#### INPUT MATERIAL
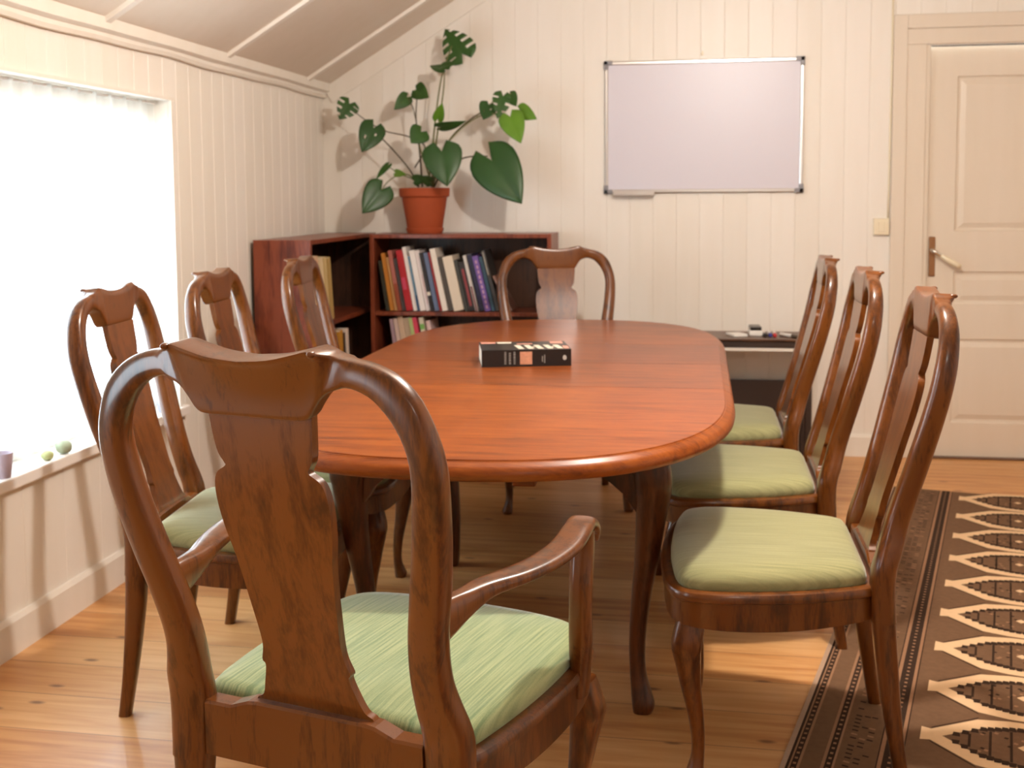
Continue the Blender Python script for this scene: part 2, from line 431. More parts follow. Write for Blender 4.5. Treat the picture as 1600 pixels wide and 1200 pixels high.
# sheer curtain hanging inside the opening
ct = MB(); cols = 150; zs = [WZ0+.012, WZ0+.2, WZ0+.6, WZ1-.02, WZ1-.004]
rows = []
for z in zs:
    r = []
    for i in range(cols+1):
        t = i/cols; y = WY0+.01+(WY1-WY0-.02)*t
        amp = .010 if z < WZ1-.03 else .006
        r.append(Vector((XL-.048+amp*math.sin(t*95+1.3*math.sin(t*23))+.004*math.sin(t*211), y, z)))
    rows.append(r)
ct.rings(rows, False, 0, False)
cu = ct.build('curtain', M['curtain'], smooth=True)
tag(cu, 'sheer white curtain hanging in the bright window on the left', 'curtain')
rod = MB().rings(tube([(XL-.048, WY0+.002, WZ1-.01), (XL-.048, WY1-.002, WZ1-.01)], .005, 8))
o = rod.build('rod', M['white_pl']); o.parent = cu

# small things on the sill
def lump(name, x, y, r, sz, mat, label, seed):
    rr = random.Random(seed); mb = MB()
    rings = []
    for i in range(9):
        ph = PI*i/8; rad = max(.0005, math.sin(ph)*r); z = r*sz*(1-math.cos(ph))
        rings.append([Vector((rad*math.cos(2*PI*k/14)*(1+.12*math.sin(3*k+i+seed)), rad*math.sin(2*PI*k/14)*(1+.1*math.cos(2*k+seed)), z)) for k in range(14)])
    mb.rings(rings)
    o = mb.build(name, mat, smooth=True); o.location = (x, y, WZ0); tag(o, label, 'ornament'); return o
M['pebble_g'] = plain('grey_green_stone', (150, 158, 132), .7, noise=.2, nscale=60)
M['pebble_y'] = plain('yellow_green_stone', (178, 182, 128), .7, noise=.15, nscale=60)
M['mauve'] = plain('mauve_glaze', (176, 160, 172), .35)
M['lav'] = plain('lavender_glaze', (176, 178, 196), .35)
lump('pebble', XL+.008, 3.235, .024, .85, M['pebble_g'], 'rounded grey-green pebble on the window sill, larger of the pair', 3)
lump('pebble', XL+.008, 3.145, .018, .8, M['pebble_y'], 'small yellow-green pebble on the window sill, smaller of the pair', 5)
def cup(name, x, y, r, h, mat, label):
    mb = MB(); mb.lathe([(r*.72, 0), (r*.78, h*.1), (r*.95, h*.7), (r, h), (r*.9, h), (r*.8, h*.5), (r*.6, h*.12)], n=24)
    o = mb.build(name, mat, smooth=True, angle=50); o.location = (x, y, WZ0); tag(o, label, 'cup'); return o
cup('candle_cup', XL+.0, 2.93, .03, .07, M['mauve'], 'pale mauve cup on the window sill at the left edge of the photo')
cup('candle_cup', XL+.0, 3.93, .03, .075, M['lav'], 'pale lavender cup at the far end of the window sill behind a chair')

# door with casing
dr = empty('door_1', (DX0, YB, 0)); struct(dr); dl = Vector(dr.location)
def atdoor(mb, name, mat, parent=None, **k):
    mb.v = [v-dl for v in mb.v]; return mb.build(name, mat, parent or dr, **k)
lf = MB(); yf = YB+.018
x0, x1 = DX0+.004, DX1-.004
st = .125
panels = [(1.087, 1.814), (.742, .897), (.17, .575)]
xs0, xs1 = x0+st, x1-st
lf.box(x0, xs0, yf, yf+.035, .008, DZ1-.006).box(xs1, x1, yf, yf+.035, .008, DZ1-.006)
zz = [.008]
for p in sorted(panels): zz += [p[0], p[1]]
zz.append(DZ1-.006)
for i in range(0, len(zz), 2): lf.box(xs0, xs1, yf, yf+.035, zz[i], zz[i+1])
for p in panels:
    # recessed moulding and raised field
    a = [(xs0, yf, p[0]), (xs1, yf, p[0]), (xs1, yf, p[1]), (xs0, yf, p[1])]
    def ins(e, dy): return [(xs0+e, yf+dy, p[0]+e), (xs1-e, yf+dy, p[0]+e), (xs1-e, yf+dy, p[1]-e), (xs0+e, yf+dy, p[1]-e)]
    lp = [ins(0, 0), ins(.006, .010), ins(.016, .012), ins(.04, .003)]
    lf.rings([[Vector(q) for q in l] for l in lp], True, 0, False)
    lf.add(lp[-1], [(0, 1, 2, 3)])
atdoor(lf, 'door_leaf', M['door'])
cs = MB()
for (a, b2, dp) in ((.893, .956, .022), (.956, 1.045, .014)):
    zt = 2.10 if a < .9 else DZ1+.005
    cs.bbox(a, b2, YB-dp, YB+.004, 0, zt, .003)
cs.bbox(1.045, DX0+.001, YB-.006, YB+.05, 0, DZ1+.0, .001)
cs.bbox(DX1-.001, DX1+.006, YB-.006, YB+.05, 0, DZ1, .001)
cs.bbox(.956, DX1+.1, YB-.014, YB+.004, DZ1+.005, 2.035, .003).bbox(.956, DX1+.17, YB-.022, YB+.004, 2.035, 2.10, .003)
cs.bbox(DX1+.003, DX1+.1, YB-.014, YB+.004, 0, DZ1+.005, .003).bbox(DX1+.1, DX1+.17, YB-.022, YB+.004, 0, 2.035, .003)
atdoor(cs, 'casing', M['door'])
bk = MB().box(DX0-.02, DX1+.02, YB+.06, YB+.07, 0, DZ1+.03); atdoor(bk, 'backing', M['shade'])
th = MB().bbox(DX0-.02, DX1+.02, YB-.02, YB+.05, 0, .008, .002); atdoor(th, 'threshold', M['console'])
hd = MB().bbox(1.076, 1.106, yf-.006, yf, .873, 1.062, .004)
pl = atdoor(hd, 'escutcheon', M['brass']); pl['label'] = 'brown metal back plate'
lv = MB().rings(tube([(1.086, yf-.004, 1.0), (1.086, yf-.03, 1.0), (1.086, yf-.045, .998), (1.10, yf-.05, .99), (1.128, yf-.052, .972)], [.009, .009, .010, .009, .008], 12))
lo = atdoor(lv, 'lever', M['chrome'], smooth=True); lo['label'] = 'shiny chrome lever'
gp = MB().rings(tube([(1.124, yf-.052, .975), (1.15, yf-.053, .958), (1.19, yf-.052, .934), (1.212, yf-.05, .922)], [.009, .013, .014, .010], 12))
go = atdoor(gp, 'grip', M['cream_plastic'], smooth=True); go['label'] = 'cream door grip'

# light switch and its cable
sw = MB().bbox(.816, .888, YB-.026, YB, 1.072, 1.150, .004)
so = MB().bbox(.816, .888, YB-.026, YB-.0005, 1.072, 1.150, .004).build('light_switch', M['cream_plastic'])
tag(so, 'cream square light switch on the white wall beside the door', 'switch')
rk_ = MB().bbox(.838, .866, YB-.032, YB-.025, 1.088, 1.134, .003).build('rocker', M['cream_plastic'], so)
cbk = MB().rings(tube([(.884, YB-.006, 1.1505), (.885, YB-.006, 1.3), (.888, YB-.006, 1.8), (.889, YB-.006, 2.6)], .0045, 8)).build('switch_cable', M['cream_plastic'], smooth=True)
tag(cbk, 'thin cream cable running up the wall from the light switch', 'cable')

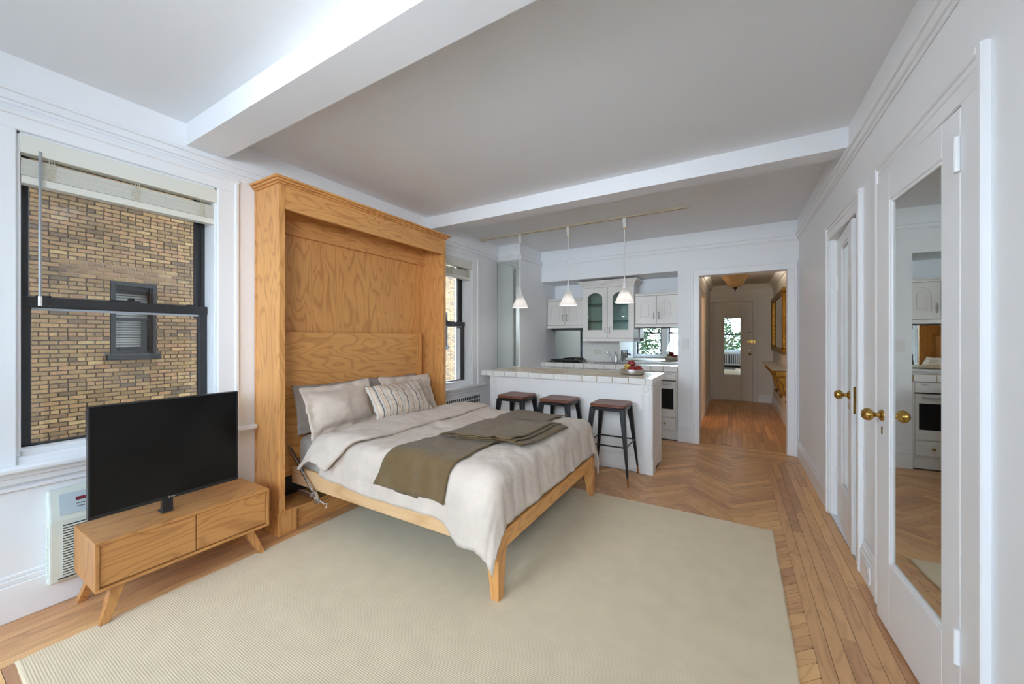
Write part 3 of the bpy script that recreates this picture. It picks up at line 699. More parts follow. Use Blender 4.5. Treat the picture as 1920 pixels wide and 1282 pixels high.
TOPZ = 0.628
def drape(x, y, xe, y0, y1, top, rad=0.075, flare=0.10, lift=0.0, wr=1.0, seed=0.0):
    """Lay the flat cloth point (x, y) over a bed whose edge lines are x = xe (foot), y0 and y1; returns a point."""
    ax = max(0.0, x - xe); ay = y0 - y if y < y0 else (y - y1 if y > y1 else 0.0); sy = -1 if y < y0 else 1
    d = math.hypot(ax, ay)
    bx, by = min(x, xe), min(max(y, y0), y1)
    soft = 0.018 * nz(x, y, seed, 3.2) + 0.008 * nz(x, y, seed + 9, 9)
    fine = 0.0045 * nz(x + 0.25 * y, y - 0.3 * x, seed + 4, 22)
    if d < 1e-6:
        return Vector((bx, by, top + lift + (soft + fine) * wr))
    ux, uy = ax / d, sy * ay / d
    arc = rad * PI / 2
    if d < arc:
        t = d / rad; out, dn = rad * math.sin(t), rad * (1 - math.cos(t))
        nn = Vector((ux * math.sin(t), uy * math.sin(t), math.cos(t)))
    else:
        e = d - arc; out, dn = rad + e * flare, rad + e * 0.985; nn = Vector((ux, uy, 0.1))
    fold = 0.0
    if d > 0.03:
        along = (x if ay > ax else y)
        fold = (0.012 * nz(along * 9, seed, 1.7) + 0.007 * nz(along * 21, seed + 3, 0.3)) * min(1, (d - 0.03) / 0.15)
    p = Vector((bx + ux * out, by + uy * out, top - dn))
    return p + nn * (lift + (soft + fine) * wr * max(0.4, 1 - d * 2) + fold * wr)
EX, EY0, EY1 = -1.075, 1.615, 2.955                            # where the top turns down
def sheetmesh(x0, x1, y0, y1, fn, res=0.016):
    nu, nv = max(4, int((x1 - x0) / res)), max(4, int((y1 - y0) / res))
    return MB().grid(lambda u, v: fn(x0 + (x1 - x0) * u, y0 + (y1 - y0) * v), nu, nv)
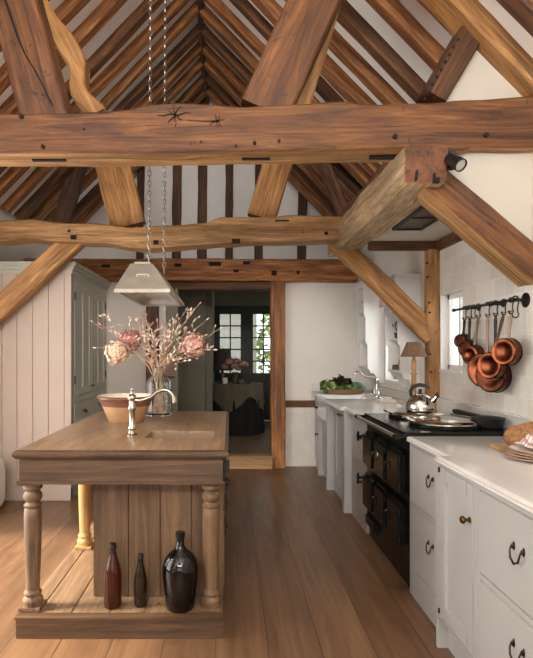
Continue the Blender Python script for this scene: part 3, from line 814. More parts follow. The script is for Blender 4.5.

#### EXERCISE DETAILS
Scan the listing above. Collect all lines with the word "wide".

#### CORRECT RESPONSE
Continue the Blender Python script for this scene: part 2, from line 431. More parts follow. Write for Blender 4.5. Treat the picture as 1600 pixels wide and 1200 pixels high.
Write part 3 of the bpy script that recreates this picture. It picks up at line 699. More parts follow. Use Blender 4.5. Treat the picture as 1920 pixels wide and 1282 pixels high.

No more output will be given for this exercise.